Iraqi Defense Minister Khaled al-Obeidi, March 9, 2016
Iraqi Defense Minister Khaled al-Obeidi (center) arrives at the Speicher military base in the Salaheddin province March 9, 2016, to visit volunteers from Mosul who are taking part in an operation aimed at retaking areas from the Islamic State group. Ahmad Al-Rubaye/AFP/Getty Images

A U.S.-led coalition dropped leaflets last week on Mosul, the Islamic State group’s headquarters city in Iraq, promising the civilians there that they have not been forgotten and that they will be liberated. Before those people had the chance to see the leaflets, however, members of the militant group, aka either ISIL or ISIS, forced them back into their homes and proceeded to collect all of the fallen paper, the Pentagon said Friday.

“The leaflet drop may have struck a little bit of a chord, struck a nerve with ISIL,” said Army Col.
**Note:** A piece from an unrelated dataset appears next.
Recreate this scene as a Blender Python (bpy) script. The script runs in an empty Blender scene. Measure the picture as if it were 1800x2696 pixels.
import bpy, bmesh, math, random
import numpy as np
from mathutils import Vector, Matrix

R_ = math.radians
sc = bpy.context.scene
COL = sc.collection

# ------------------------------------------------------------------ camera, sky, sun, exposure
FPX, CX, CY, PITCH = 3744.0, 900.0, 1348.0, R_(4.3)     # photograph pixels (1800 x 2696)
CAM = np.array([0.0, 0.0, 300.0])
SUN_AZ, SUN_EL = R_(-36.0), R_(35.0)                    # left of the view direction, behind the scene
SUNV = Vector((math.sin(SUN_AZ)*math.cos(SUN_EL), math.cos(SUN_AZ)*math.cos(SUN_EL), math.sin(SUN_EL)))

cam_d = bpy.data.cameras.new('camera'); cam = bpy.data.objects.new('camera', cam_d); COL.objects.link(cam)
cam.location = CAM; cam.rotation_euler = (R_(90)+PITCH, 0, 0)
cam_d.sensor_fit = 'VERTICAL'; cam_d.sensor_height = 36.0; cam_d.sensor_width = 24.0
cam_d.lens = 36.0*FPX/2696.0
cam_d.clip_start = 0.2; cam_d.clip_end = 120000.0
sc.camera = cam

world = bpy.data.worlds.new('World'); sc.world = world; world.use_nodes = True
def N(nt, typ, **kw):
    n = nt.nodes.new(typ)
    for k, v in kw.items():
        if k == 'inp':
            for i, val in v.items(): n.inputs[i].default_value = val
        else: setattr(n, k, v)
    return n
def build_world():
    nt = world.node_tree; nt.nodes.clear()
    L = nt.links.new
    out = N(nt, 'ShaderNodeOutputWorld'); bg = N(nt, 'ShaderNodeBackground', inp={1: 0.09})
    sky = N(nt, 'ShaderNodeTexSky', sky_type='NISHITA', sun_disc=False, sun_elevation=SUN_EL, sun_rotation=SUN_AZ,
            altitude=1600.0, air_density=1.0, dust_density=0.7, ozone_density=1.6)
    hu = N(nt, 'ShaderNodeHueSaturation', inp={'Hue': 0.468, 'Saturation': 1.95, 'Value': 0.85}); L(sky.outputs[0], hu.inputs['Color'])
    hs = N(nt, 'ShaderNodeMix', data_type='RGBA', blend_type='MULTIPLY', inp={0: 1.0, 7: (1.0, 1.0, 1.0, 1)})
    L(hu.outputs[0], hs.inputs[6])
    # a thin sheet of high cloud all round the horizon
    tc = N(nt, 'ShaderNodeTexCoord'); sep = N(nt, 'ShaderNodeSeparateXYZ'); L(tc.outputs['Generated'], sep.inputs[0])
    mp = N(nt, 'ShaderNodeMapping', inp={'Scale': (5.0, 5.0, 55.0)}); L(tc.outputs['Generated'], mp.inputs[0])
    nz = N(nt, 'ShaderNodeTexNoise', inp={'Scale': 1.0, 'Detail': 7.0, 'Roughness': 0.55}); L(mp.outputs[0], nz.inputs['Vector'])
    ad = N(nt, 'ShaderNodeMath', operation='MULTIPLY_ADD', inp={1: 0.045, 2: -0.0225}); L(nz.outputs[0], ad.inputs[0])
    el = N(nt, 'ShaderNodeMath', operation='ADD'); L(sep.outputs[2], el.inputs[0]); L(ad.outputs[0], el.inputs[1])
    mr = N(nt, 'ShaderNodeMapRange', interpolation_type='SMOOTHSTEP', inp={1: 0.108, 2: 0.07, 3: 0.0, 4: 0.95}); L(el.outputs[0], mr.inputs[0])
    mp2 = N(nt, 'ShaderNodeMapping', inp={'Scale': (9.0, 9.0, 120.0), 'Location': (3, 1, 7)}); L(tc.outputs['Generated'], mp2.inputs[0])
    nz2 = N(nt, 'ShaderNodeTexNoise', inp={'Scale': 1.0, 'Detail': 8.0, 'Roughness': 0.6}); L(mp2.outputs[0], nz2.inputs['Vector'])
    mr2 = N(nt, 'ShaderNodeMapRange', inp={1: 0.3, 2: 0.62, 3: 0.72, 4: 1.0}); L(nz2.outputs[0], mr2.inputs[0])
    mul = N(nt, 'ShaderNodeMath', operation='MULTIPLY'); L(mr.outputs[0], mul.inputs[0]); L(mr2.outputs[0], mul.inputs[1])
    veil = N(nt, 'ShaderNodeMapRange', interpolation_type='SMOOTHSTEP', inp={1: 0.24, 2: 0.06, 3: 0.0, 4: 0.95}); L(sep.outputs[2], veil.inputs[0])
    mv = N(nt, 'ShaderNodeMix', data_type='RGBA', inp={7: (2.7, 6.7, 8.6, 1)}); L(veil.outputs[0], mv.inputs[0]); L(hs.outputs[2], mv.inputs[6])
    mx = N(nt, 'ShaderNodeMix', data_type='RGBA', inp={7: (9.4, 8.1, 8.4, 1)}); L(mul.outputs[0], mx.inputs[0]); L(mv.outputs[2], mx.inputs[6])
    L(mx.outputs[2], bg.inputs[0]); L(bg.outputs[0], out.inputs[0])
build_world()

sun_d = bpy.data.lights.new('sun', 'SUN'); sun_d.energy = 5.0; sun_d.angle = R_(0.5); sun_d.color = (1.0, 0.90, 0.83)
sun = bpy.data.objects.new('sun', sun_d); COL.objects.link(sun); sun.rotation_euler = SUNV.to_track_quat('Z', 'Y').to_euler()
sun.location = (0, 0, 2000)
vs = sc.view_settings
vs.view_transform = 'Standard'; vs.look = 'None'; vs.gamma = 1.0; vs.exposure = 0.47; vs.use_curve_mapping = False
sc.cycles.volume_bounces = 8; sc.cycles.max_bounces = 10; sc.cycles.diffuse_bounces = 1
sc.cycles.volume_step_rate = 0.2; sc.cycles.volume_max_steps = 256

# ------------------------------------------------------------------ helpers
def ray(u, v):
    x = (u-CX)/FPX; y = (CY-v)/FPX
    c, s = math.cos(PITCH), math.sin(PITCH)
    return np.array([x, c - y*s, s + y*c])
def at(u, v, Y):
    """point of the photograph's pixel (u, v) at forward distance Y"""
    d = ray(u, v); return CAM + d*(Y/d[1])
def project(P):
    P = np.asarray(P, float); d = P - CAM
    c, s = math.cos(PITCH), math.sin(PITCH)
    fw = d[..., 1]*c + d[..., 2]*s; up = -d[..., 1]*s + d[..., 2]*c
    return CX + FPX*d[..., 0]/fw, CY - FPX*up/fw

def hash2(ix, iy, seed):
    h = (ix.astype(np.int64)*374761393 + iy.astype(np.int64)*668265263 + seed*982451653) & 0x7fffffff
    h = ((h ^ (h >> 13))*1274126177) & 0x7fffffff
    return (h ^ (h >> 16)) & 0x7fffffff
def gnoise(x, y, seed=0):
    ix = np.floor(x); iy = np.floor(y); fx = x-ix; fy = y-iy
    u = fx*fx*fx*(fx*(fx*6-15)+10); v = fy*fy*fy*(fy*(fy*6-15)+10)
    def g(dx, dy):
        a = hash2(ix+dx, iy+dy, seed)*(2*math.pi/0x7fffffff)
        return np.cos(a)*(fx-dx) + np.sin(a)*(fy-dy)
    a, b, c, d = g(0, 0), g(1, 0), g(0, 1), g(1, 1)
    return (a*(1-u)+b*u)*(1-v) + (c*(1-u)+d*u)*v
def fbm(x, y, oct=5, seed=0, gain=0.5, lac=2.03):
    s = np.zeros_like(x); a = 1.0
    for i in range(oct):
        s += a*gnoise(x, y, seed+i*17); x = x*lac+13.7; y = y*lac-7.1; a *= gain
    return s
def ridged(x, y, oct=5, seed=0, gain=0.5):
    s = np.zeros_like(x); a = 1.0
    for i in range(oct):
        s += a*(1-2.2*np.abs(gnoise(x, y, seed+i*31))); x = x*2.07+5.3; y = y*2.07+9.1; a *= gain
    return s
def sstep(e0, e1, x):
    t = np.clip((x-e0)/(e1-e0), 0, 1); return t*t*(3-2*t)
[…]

Steve Warren, a representative of the U.S. Defense Department. “These leaflets were planned and designed and printed and everything by the Iraqi army. They asked us for some help dropping the leaflets, and so we provided that. They will probably continue to conduct these leaflet drops. It is unlikely that the enemy is able to pick up [every] single leaflet, because they drop them in the thousands, tens of thousands.”

The leaflets are a new tactic being employed by the Iraqi military to boost the morale of the civilians living in ISIS-controlled territory, Warren said. The papers dropped on Mosul last week included the names of cities already liberated by Iraqi security forces.

After eight months of battle, Iraqi forces pushed the last ISIS extremists out of the city of Ramadi in the country’s western Anbar province in December. However, the Sunni militant group is still in control of Fallujah, just east of Ramadi and about 40 miles outside the capital Baghdad. Iraqi forces will need to take Fallujah before gaining control of Anbar and moving on to the large city of Mosul in the north.

Iraqi security forces have vowed to retake Fallujah, but ISIS has maintained its grip on the city. Thousands of people are still living in the besieged area, and many have reported they are being starved by the extremist group. Sunni tribesmen there have taken up arms against the militant group, but a lack of ammunition and weaponry, as well as international support, has limited their success. Tribal leaders in Fallujah have warned that if their fighters do not receive the weapons needed to combat ISIS, hundreds of people would die.

The clock for liberating Mosul is ticking. The Mosul Dam is no longer in the hands of ISIS, but it requires serious restoration, and the United Nations said last week it is at risk of failing. Samantha Power, U.S. ambassador to the United Nations, and Mohamed Alhakim, Iraq’s permanent representative at the U.N., held a briefing on the status of the dam and said that in the event of a breach, there is the potential for a 45-foot-high wave that could scour everything in its path. The dam is a two-mile-long barrier that can hold back as much as 441 million cubic feet of water.

But the operation to retake Mosul is still several months away, according to Iraqi senior officials. “We are all trained, qualified and ready for battle, but this force is not enough to retake Mosul,” Iraqi Lt. Col. Mohammed al-Wagaa, stationed at Makhmour, told the Associated Press last week. “The battle for Mosul is going to take a long time.”

Prime Minister Haider al-Abadi has vowed to retake Mosul from ISIS this year, but U.S. Marine Lt. Gen. Vincent Stewart, director of the Defense Intelligence Agency, told Congress last month, “I’m not as optimistic.”